Isabelle Fuhrman, who in “Orphan” had to be convincing as a child of age 9, reprises her role 13 years later in this prequel set two years earlier.

While no classic, “Orphan” (2009), starring Vera Farmiga and Peter Sarsgaard as parents to a homicidal adoptee, deserves a place in the pantheon of bad-seed thrillers, both for Farmiga’s commitment to the assignment and one jolt so outrageously fatuous it somehow plays as brilliant.

Now there is “Orphan: First Kill,” a belated prequel with a different director (the flat-footed William Brent Bell instead of the first movie’s Jaume Collet-Serra). Looking like it was shot on a cheap video format, it lacks the original’s scares and suavity, apart from an early escape set piece designed to resemble a fluid take. But the sheer derangement of its plot and a bizarre casting gambit make it more interesting than standard straight-to-streaming schlock.

Start with the casting: How could Isabelle Fuhrman, who 13 years ago had to be convincing as a child of age 9, reprise the role in her 20s, on the heels of her acclaimed turn as a monomaniacal college rower in “The Novice”? Through a combination of doubles, stagecraft and sly tricks with framing and optics — Fuhrman’s face and feet are almost never clearly seen in the same shot — the filmmakers have metamorphosed her within license.

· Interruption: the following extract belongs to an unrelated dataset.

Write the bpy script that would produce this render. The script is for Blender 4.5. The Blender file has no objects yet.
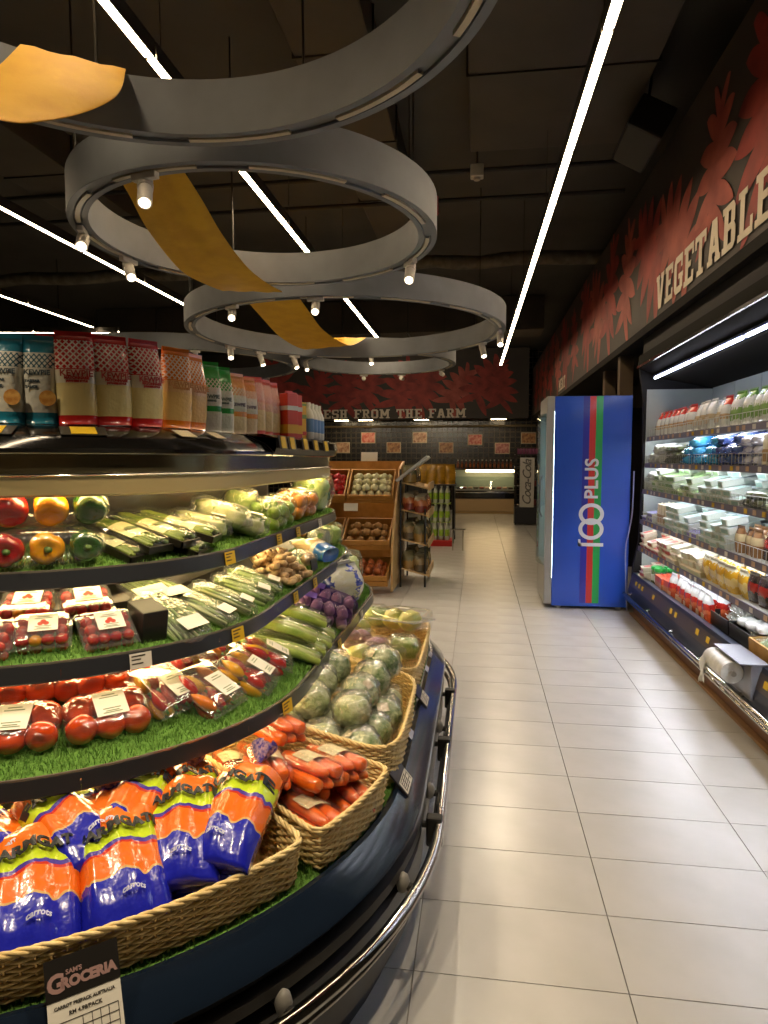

The actress’s resurrection of her murderous character — who here sometimes edges into camp, playing piano with bloody hands or swigging vodka in an airplane lavatory — may be the movie’s most grounded aspect. The plot, set in 2007, follows Leena (as her real name turned out to be) as she worms her way from Estonia to Connecticut, where she impersonates the missing child of an affluent couple (Julia Stiles and Rossif Sutherland).

If “Orphan” was an unlikely showcase for Farmiga, “Orphan: First Kill” gives red meat to Stiles, who plays a protective mother with surprising gusto.

Orphan: First Kill
Rated R. Kills, none of them Leena’s first. Running time: 1 hour 39 minutes. Watch on Paramount+.